Flying-Dutchman said:
An indoor antenna may cost you 10db of signal on VHF. 20db on UHF. In other words, an
outside antenna is a must for watching digital TV.

Stations that once had snow with analog are now crystal clear. I live 50 miles south of Indianapolis and
65 miles north of Louisville. Both these cities come in perfectly. Dayton and Cincinnati come
in when we have tropo.

It's not as easy to DX with this digital setup.
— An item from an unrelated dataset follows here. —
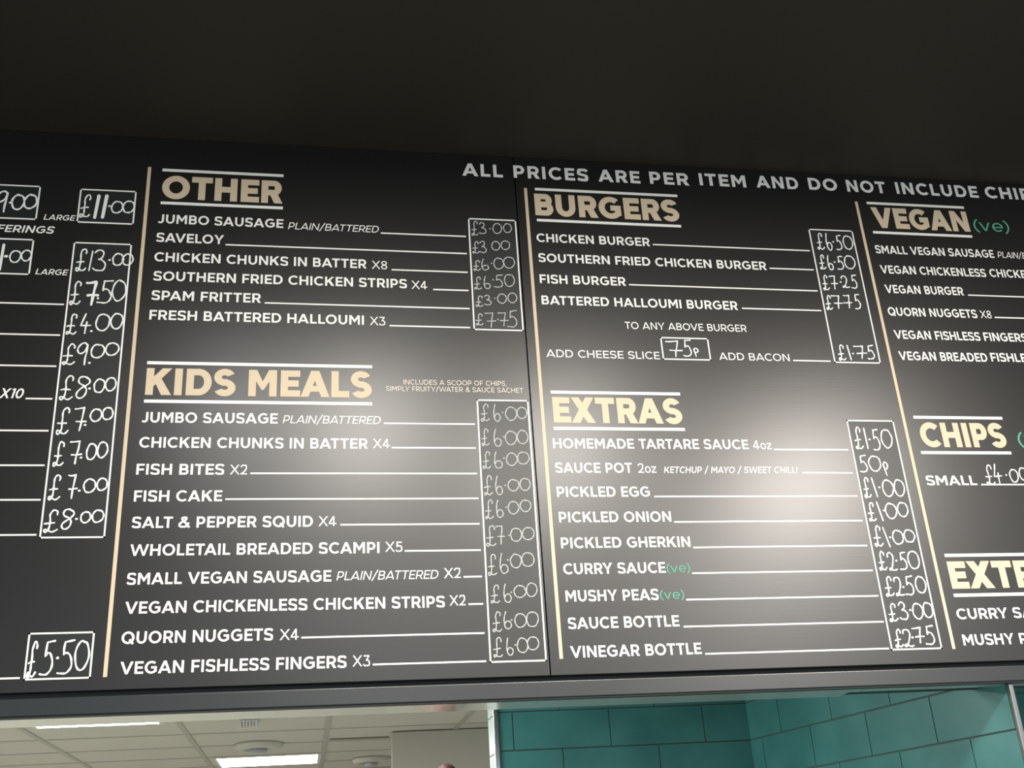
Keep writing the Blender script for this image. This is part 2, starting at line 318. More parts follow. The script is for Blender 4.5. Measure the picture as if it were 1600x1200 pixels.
PRICES = [
  ('L','small','£9.00',[('9',-655.4,1379.4,21.6,50.4), ('.',-637.4,1377.4), ('0',-622.1,1379.5,25.2,36.0), ('0',-597.5,1382.2,25.5,34.3)]),
  ('L','large','£11.00',[('L',-484.6,1376.9,20.2,57.1), ('!',-461.3,1376.2,4.1,56.1), ('!',-445.1,1377.6,4.4,55.1), ('.',-435.5,1379.2), ('0',-419.0,1377.0,23.4,29.3), ('0',-395.3,1379.1,23.5,29.8)]),
  ('L','small2','£11.00',[('!',-639.0,1242.4,1.4,60.4), (':',-631.0,1244.8), ('0',-612.5,1245.4,20.8,27.8), ('0',-591.1,1248.4,19.3,25.6)]),
  ('L','tall','£13.00',[('L',-480.3,1242.1,20.3,53.2), ('1',-461.4,1240.7,3.7,47.2), ('3',-443.4,1242.7,25.0,49.4), ('.',-423.9,1244.4), ('0',-406.8,1246.5,21.4,29.1), ('0',-386.9,1247.0,21.3,27.6)]),
  ('L','tall','£7.50',[('L',-484.3,1163.1,20.2,55.1), ('&',-451.8,1163.1,23.6,53.0), ('.',-439.2,1151.3), ('5',-426.5,1167.7,28.7,53.4), ('0',-398.1,1171.1,27.4,48.3)]),
  ('L','tall','£4.00',[('L',-484.9,1089.5,19.3,46.2), ('4',-458.4,1092.0,20.2,45.6), ('.',-445.6,1074.2), ('0',-424.4,1095.0,26.6,38.7), ('0',-397.1,1099.0,24.0,35.3)]),
  ('L','tall','£9.00',[('L',-483.8,1020.3,23.1,45.7), ('9',-458.4,1022.2,19.6,48.6), ('.',-442.9,1001.8), ('0',-428.8,1028.7,25.7,30.4), ('0',-401.0,1034.1,25.8,27.7)]),
  ('L','tall','£8.00',[('L',-480.8,946.1,23.9,52.5), ('8',-449.8,947.6,25.2,46.7), ('.',-437.4,944.8), ('0',-418.7,951.4,19.9,29.7), ('0',-397.3,954.8,20.7,29.1)]),
  ('L','tall','£7.00',[('L',-480.2,874.2,22.0,56.4), ('7',-448.7,877.4,21.5,49.5), ('.',-438.6,865.6), ('0',-419.5,886.8,21.0,26.5), ('0',-397.6,890.6,20.0,25.9)]),
  ('L','tall','£7.00',[('L',-481.3,804.3,18.2,50.1), ('7',-450.4,807.0,22.2,46.5), ('.',-439.9,796.4), ('0',-421.1,809.3,18.0,33.4), ('0',-400.9,812.9,18.8,32.8)]),
  ('L','tall','£7.00',[('L',-482.2,734.9,20.0,50.0), ('7',-450.2,736.3,16.7,48.4), ('.',-436.8,728.3), ('0',-418.3,738.2,21.4,27.6), ('0',-395.4,741.2,19.1,25.3)]),
  ('L','tall','£8.00',[('L',-481.9,667.2,24.7,43.5), ('8',-451.7,671.0,21.8,38.7), ('.',-436.5,671.2), ('0',-419.7,674.7,18.1,21.5), ('0',-397.6,676.6,20.8,24.0)]),
  ('L','low','£5.50',[('L',-486.9,406.6,14.0,63.8), ('5',-461.8,409.4,21.3,60.9), ('.',-444.1,408.2), ('5',-430.2,410.0,25.1,61.0), ('0',-402.1,412.0,24.0,52.7)]),
  ('L','other','£3.00',[('L',367.2,1361.7,15.0,38.3), ('3',385.5,1362.5,15.6,29.3), ('.',402.8,1362.1), ('0',419.9,1363.4,20.3,26.9), ('0',443.8,1365.3,18.5,24.1)]),
  ('L','other','£3 00',[('L',367.2,1310.8,15.5,30.7), ('3',383.7,1312.1,15.7,29.5), ('0',414.0,1316.6,19.0,23.1), ('0',436.6,1319.1,20.0,22.9)]),
  ('L','other','£6.00',[('L',367.4,1263.1,15.5,25.6), ('6',386.0,1266.0,17.0,28.8), ('.',401.7,1270.0), ('0',418.2,1269.8,22.9,28.7), ('0',442.3,1273.4,25.2,29.0)]),
  ('L','other','£6.50',[('L',367.2,1217.4,15.7,31.3), ('6',388.2,1219.5,15.4,31.1), ('.',402.9,1226.8), ('5',414.3,1224.4,21.7,32.0), ('0',440.2,1226.7,23.3,30.5)]),
  ('L','other','£3.00',[('L',368.8,1171.4,16.3,26.4), ('3',387.8,1174.5,15.5,24.0), ('.',404.2,1179.6), ('0',420.7,1179.4,20.9,23.1), ('0',444.6,1182.2,20.6,24.7)]),
  ('L','other','£7.75',[('L',366.6,1125.5,15.6,28.4), ('7',391.6,1125.1,23.4,34.3), ('.',408.7,1126.8), ('7',420.4,1127.4,21.3,32.6), ('5',440.2,1129.2,23.3,41.1)]),
  ('L','kids','£6.00',[('L',367.7,902.1,17.5,39.5), ('6',393.5,901.5,15.2,39.0), ('.',406.0,902.5), ('0',424.5,900.0,23.9,30.6), ('0',448.3,901.8,20.9,26.4)]),
  ('L','kids','£6.00',[('L',365.4,845.5,15.2,37.6), ('6',391.8,845.0,17.4,38.6), ('.',405.4,847.0), ('0',421.0,844.2,23.9,30.6), ('0',446.2,846.5,22.9,29.9)]),
  ('L','kids','£6.00',[('L',366.0,794.6,16.7,37.8), ('6',390.3,794.5,17.8,36.5), ('.',403.2,798.6), ('0',419.8,796.1,23.0,27.9), ('0',444.8,799.1,24.7,26.8)]),
  ('L','kids','£6.00',[('L',366.5,738.6,17.4,42.0), ('6',388.8,738.0,15.0,39.8), ('.',402.5,738.3), ('0',419.8,738.6,23.1,24.8), ('0',444.6,740.3,21.7,26.0)]),
  ('L','kids','£6.00',[('L',365.9,686.9,16.7,40.1), ('6',387.5,687.6,14.8,37.4), ('.',402.0,690.9), ('0',417.2,689.7,22.0,26.3), ('0',442.4,693.7,22.7,24.4)]),
  ('L','kids','£7.00',[('L',366.2,630.7,19.3,42.7), ('7',386.5,632.3,16.6,37.7), ('.',404.2,631.1), ('0',419.0,632.4,22.5,27.5), ('0',444.2,634.2,24.6,25.7)]),
  ('L','kids','£6.00',[('L',366.1,570.1,17.3,42.6), ('6',389.6,572.7,17.3,41.1), ('.',398.3,579.7), ('0',415.1,577.5,22.3,27.8), ('0',440.3,580.1,25.4,27.9)]),
  ('L','kids','£6.00',[('L',368.7,511.0,17.3,35.6), ('6',393.3,512.0,16.2,36.5), ('.',401.7,513.6), ('0',419.5,514.7,24.5,24.4), ('0',443.6,518.1,21.3,27.5)]),
  ('L','kids','£6.00',[('L',369.4,455.9,18.0,38.7), ('6',390.6,457.9,15.6,33.7), ('.',399.2,458.5), ('0',417.1,457.1,22.8,27.0), ('0',441.4,458.9,23.6,29.2)]),
  ('L','kids','£6.00',[('L',368.3,405.7,17.6,37.7), ('6',392.0,406.5,13.4,33.0), ('.',403.5,409.2), ('0',418.0,408.1,20.8,28.5), ('0',439.3,411.6,22.5,25.5)]),
  ('R','burger','£6.50',[('L',1218.7,1365.3,17.1,45.4), ('6',1241.2,1364.5,14.3,46.0), ('.',1253.4,1365.0), ('5',1266.8,1363.7,15.1,40.4), ('0',1292.2,1364.9,24.4,38.0)]),
  ('R','burger','£6.50',[('L',1213.8,1306.8,14.0,39.3), ('6',1233.8,1305.8,12.9,40.1), ('.',1246.2,1307.9), ('5',1259.5,1306.2,16.6,36.7), ('0',1285.6,1308.4,27.1,35.8)]),
  ('R','burger','£7.25',[('L',1211.3,1249.8,14.8,39.4), ('7',1232.8,1251.1,19.2,34.8), ('.',1251.1,1252.5), ('2',1262.9,1253.7,18.2,31.8), ('5',1285.5,1255.3,15.9,36.6)]),
  ('R','burger','£7.75',[('L',1209.8,1195.5,15.1,37.1), ('7',1231.8,1197.3,25.0,34.9), ('.',1249.8,1196.2), ('7',1260.2,1199.8,16.8,34.1), ('5',1283.1,1200.6,15.6,39.2)]),
  ('R','burger','£1.75',[('L',1216.6,1063.6,17.6,38.7), ('1',1236.2,1063.9,-3.5,36.5), ('.',1245.6,1061.8), ('7',1265.5,1065.5,29.3,32.0), ('5',1289.8,1066.5,19.0,35.2)]),
  ('R','cheese','75p',[('7',810.2,1063.5,37.2,39.7), ('5',839.5,1066.4,20.9,41.2), ('p',860.7,1055.7,11.8,21.0)]),
  ('R','extras','£1.50',[('L',1215.6,849.4,17.5,51.8), ('1',1234.5,849.2,-1.1,48.0), ('.',1242.8,846.7), ('5',1257.2,846.7,18.4,49.3), ('0',1285.1,848.9,25.7,44.0)]),
  ('R','extras','50p',[('5',1214.5,788.8,19.3,39.1), ('0',1243.7,789.1,28.2,35.4), ('p',1267.9,776.9,11.7,30.7)]),
  ('R','extras','£1.00',[('L',1212.3,733.0,15.1,46.4), ('1',1231.5,733.1,-5.8,43.0), ('.',1242.7,733.1), ('0',1263.6,731.1,25.2,37.8), ('0',1290.8,731.6,23.6,37.7)]),
  ('R','extras','£1.00',[('L',1212.5,677.0,16.3,41.4), ('1',1232.7,677.8,-6.9,41.8), ('.',1242.8,679.5), ('0',1259.5,678.5,25.7,34.5), ('0',1288.0,681.4,24.3,32.1)]),
  ('R','extras','£1.00',[('L',1215.6,621.9,19.2,44.6), ('1',1235.9,619.7,-8.3,43.2), ('.',1244.4,619.0), ('0',1263.1,618.9,24.5,30.4), ('0',1290.3,621.4,24.6,27.1)]),
  ('R','extras','£2.50',[('L',1214.1,567.1,16.6,40.6), ('2',1236.6,565.6,17.5,38.6), ('.',1247.6,567.0), ('5',1262.1,566.5,17.3,38.0), ('0',1288.3,568.0,25.5,38.8)]),
  ('R','extras','£2.50',[('L',1218.1,511.5,18.8,41.6), ('2',1241.3,511.0,20.1,39.1), ('.',1251.5,509.5), ('5',1264.7,512.8,21.0,40.0), ('0',1292.3,513.6,23.4,35.3)]),
  ('R','extras','£3.00',[('L',1215.0,455.7,18.5,36.9), ('3',1239.6,458.7,18.9,36.2), ('.',1256.3,459.9), ('0',1273.6,457.2,23.3,32.4), ('0',1297.3,459.2,20.9,31.0)]),
  ('R','extras','£2.75',[('L',1216.3,401.4,16.5,35.6), ('2',1238.6,402.0,21.2,35.1), ('.',1249.0,402.5), ('7',1263.8,406.7,24.2,31.4), ('5',1288.1,406.9,21.4,38.6)]),
  ('R','','£4.00',[('L',1518.9,762.7,21.1,46.7), ('4',1539.9,764.4,19.0,48.4), ('.',1561.7,762.3), ('0',1580.7,760.3,20.2,30.4), ('0',1606.2,764.4,21.4,30.5)]),
]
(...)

But, when you get a station, it comes in clear.

What is the DX record for digital television?



With a outdoor antenna I can get all local Fresno stations, and 110 MILES away from Bakersfield I can get KBAK CBS 29 and KBFX FOX 58 all of the time.
During TROPO conditions I've recieved KERO ABC 23 (DTV 10, the only VHF in Bakersfield) KGET NBC 17, KUVI MNT 45, and KABE UNI 39, and all of the subchannels.
Has anyone gone beyond 110 miles?
 
kenrayc said:
What is the DX record for digital television?
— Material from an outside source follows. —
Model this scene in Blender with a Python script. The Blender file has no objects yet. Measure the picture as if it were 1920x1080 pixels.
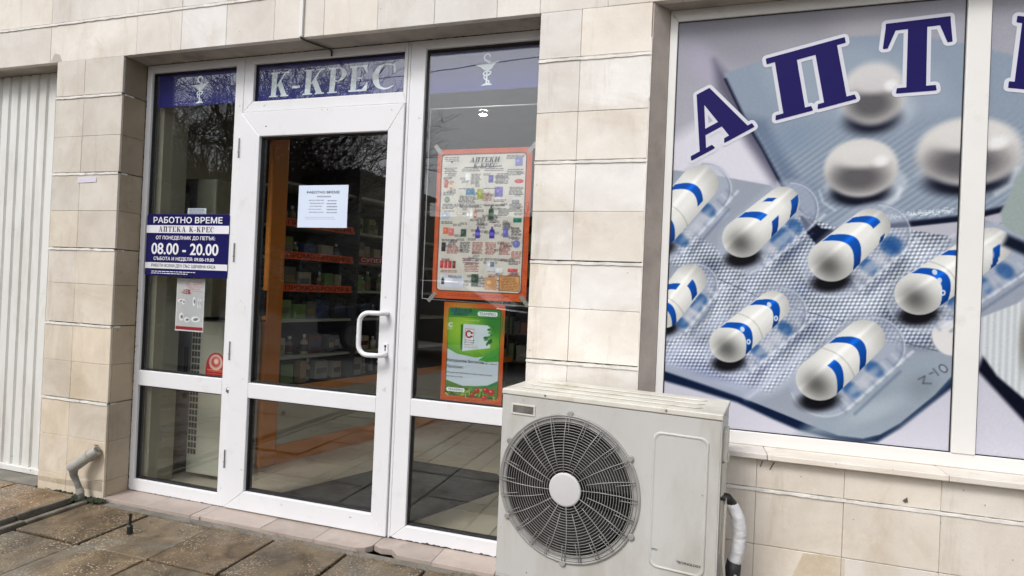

Has anyone gone beyond 110 miles?

(hope I'm not mixing two people's posts...)

The best DX I've had actual audio and video on is WMAU-TV (RF 18) in southwestern Mississippi, at 405 miles. (I'm 30 miles northwest of Nashville) I landed KNOP-TV (RF 2) via unattended reception* last June. That's North Platte, Nebraska, 804 miles.

That's not the record by any means. I believe the tropospheric record is on the order of 800 miles. The WTFDA's VHF-UHF Digest for January 2009 contains a photo of KCIT (RF 15) Amarillo, as decoded in Macomb, Illinois. That's 700 miles via tropo. The October issue has a photo of KOTA (RF 2) Rapid City, SD as decoded in Lexington, Kentucky. (1,062 miles) There's also a photo of metadata-only reception of KIVV (RF 5) Lead, South Dakota in Lexington (1,095 miles) via meteor scatter. I think that may have been the first reported instance of DTV reception via meteor scatter -- something I think a year ago, many of us suspected was impossible.

http://www.wtfda.info

(Oh, I'm not at all convinced the 1,095 mile reception is a record. I'm quite confident the record doesn't yet exceed 1,500 miles, but yet may be the important qualifier.)
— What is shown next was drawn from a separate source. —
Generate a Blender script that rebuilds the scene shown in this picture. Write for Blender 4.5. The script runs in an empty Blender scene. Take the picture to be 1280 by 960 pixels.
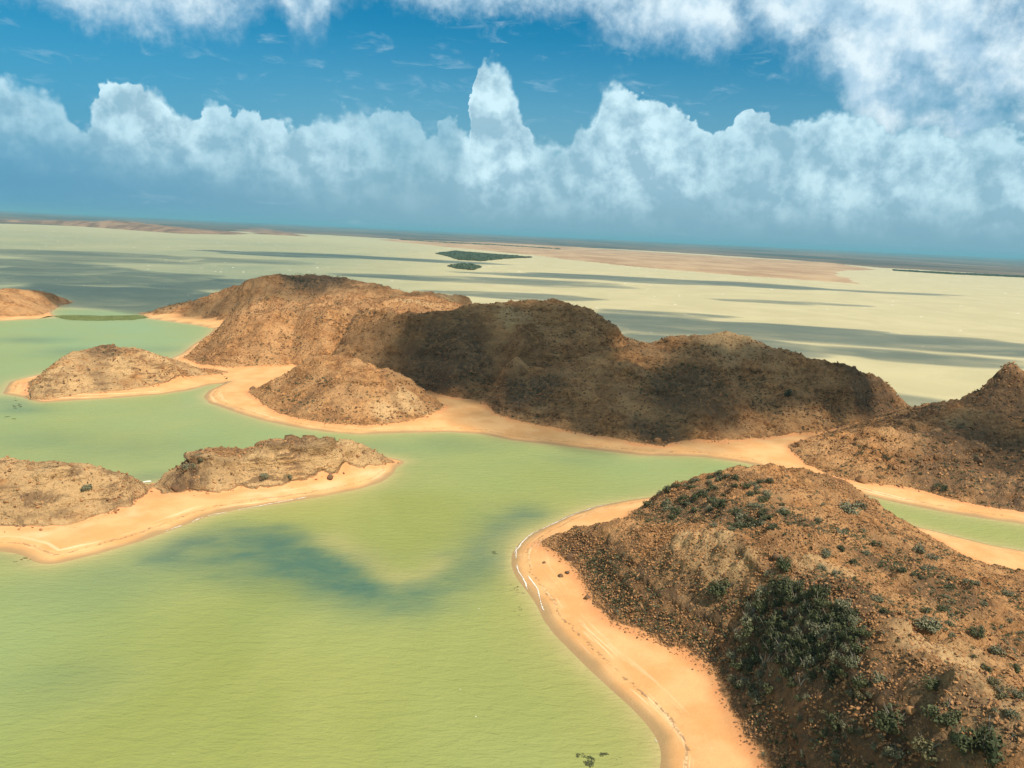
import bpy, math, random
import numpy as np

random.seed(7)
RNG = np.random.default_rng(11)
scene = bpy.context.scene
COL = scene.collection

# ------------------------------------------------------------------ camera
CAM_H = 60.0
FOC = 996.0
PITCH = math.radians(10.55)
ROLL = math.radians(2.72)
cam_d = bpy.data.cameras.new('camera')
cam_d.sensor_width = 36.0
cam_d.lens = 36.0 * FOC / 1280.0
cam_d.clip_start = 0.5
cam_d.clip_end = 200000.0
cam = bpy.data.objects.new('camera', cam_d)
COL.objects.link(cam)
from mathutils import Matrix, Vector
cam.matrix_world = (Matrix.Translation((0, 0, CAM_H)) @ Matrix.Rotation(math.pi / 2 - PITCH, 4, 'X')
                    @ Matrix.Rotation(ROLL, 4, 'Z'))
scene.camera = cam

# ------------------------------------------------------------------ colour management
scene.view_settings.view_transform = 'Standard'
scene.view_settings.look = 'None'
scene.view_settings.exposure = 0.4
scene.view_settings.gamma = 1.0
scene.cycles.use_denoising = True
scene.cycles.max_bounces = 5
scene.cycles.diffuse_bounces = 2
scene.cycles.glossy_bounces = 2
scene.cycles.transparent_max_bounces = 24
scene.cycles.volume_bounces = 0
scene.cycles.sample_clamp_indirect = 6.0

# ------------------------------------------------------------------ sun
SUN_EL = 52.0                                 # degrees above the horizon
SUN_AZ = 137.0                                # clockwise from +Y (the view): right and behind the camera
sel, saz = math.radians(SUN_EL), math.radians(SUN_AZ)
TO_SUN = np.array([math.sin(saz) * math.cos(sel), math.cos(saz) * math.cos(sel), math.sin(sel)])
sun_d = bpy.data.lights.new('sun', 'SUN')
sun_d.energy = 5.0
sun_d.angle = math.radians(0.53)
sun_d.color = (1.0, 0.93, 0.82)
sun = bpy.data.objects.new('sun', sun_d)
COL.objects.link(sun)
sun.rotation_euler = Vector((-TO_SUN[0], -TO_SUN[1], -TO_SUN[2])).to_track_quat('-Z', 'Y').to_euler()
sun.location = (0, 0, 300)


# ------------------------------------------------------------------ sight-line arithmetic (photo pixel <-> place)
def ray(px, py):
    u = (px - 640) / FOC
    v = (480 - py) / FOC
    x = u * math.cos(ROLL) - v * math.sin(ROLL)
    y = u * math.sin(ROLL) + v * math.cos(ROLL)
    return (x, math.cos(PITCH) + y * math.sin(PITCH), -math.sin(PITCH) + y * math.cos(PITCH))


def spur(l, h0, h1, g=1.0):
    """a spur from a crest at height h0 down to h1, its points lying on one slope"""
    a, b = bp(*l[0], h0), bp(*l[-1], h1)
    L2 = (b[0] - a[0]) ** 2 + (b[1] - a[1]) ** 2
    res = [a + (h0,)]
    for p in l[1:-1]:
        best = None
        for k in range(201):
            z = h1 + (h0 - h1) * k / 200
            q = bp(*p, z)
            f = ((q[0] - a[0]) * (b[0] - a[0]) + (q[1] - a[1]) * (b[1] - a[1])) / L2
            f = min(max(f, 0), 1)
            e = abs(h0 + (h1 - h0) * f ** g - z)
            if best is None or e < best[0]:
                best = (e, q + (z,))
        res.append(best[1])
    return res + [b + (h1,)]


def bp(px, py, z=0.0):
    d = ray(px, py)
    t = (z - CAM_H) / d[2]
    return (d[0] * t, d[1] * t)


def B(l, z=0.0):
    return [bp(a, b, z) for a, b in l]


def shift(px, py, h, dx, dy, z):
    x, y = bp(px, py, h)
    return (x + dx, y + dy, z)


def Rg(l):
    """ridge: (px, py, height) -> (x, y, height)"""
    return [bp(a, b, h) + (h,) for a, b, h in l]


def azel(px, py):
    d = ray(px, py)
    return math.degrees(math.atan2(d[0], d[1])), math.degrees(math.asin(d[2] / math.sqrt(sum(c * c for c in d))))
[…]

* If you have an Insignia converter box, and you go into the setup menus to manually tune a RF channel, and just leave the box there with "no signal", if a signal does come in, its "short channel name" (usually the station's call letters) will stay in the box indefinitely. As long as you don't turn it off or change channels! That's what I did -- left the box on RF channel 2 & went to work. Found the "KNOP-DT" call letters when I got home...
 
Early this morning, I set a personal record for UHF DTV DX reception: with WLAJ-53 from Lansing, MI, broadcasting on channel 51. They are 547 miles from my DX shack in Poughkeepsie, NY. This was a PSIP decode only (call letters decoded by converter box, but I was sleeping, and didn't actually see WLAJ.) My previous record was WCWG-20 Lexington, NC broadcasting on channel 19, at 518 miles. Amazingly, reception was pretty solid for 2 hours or more on a late evening in October, and of course being DTV it was like watching a local.

Also this morning, I received a PSIP decode on WKBD-50 (on channel 14) from Detroit, MI. This is about 486 miles.

As far as regular UHF reception, day in and day out, it would be most of the New York City stations at about 71 - 73 miles.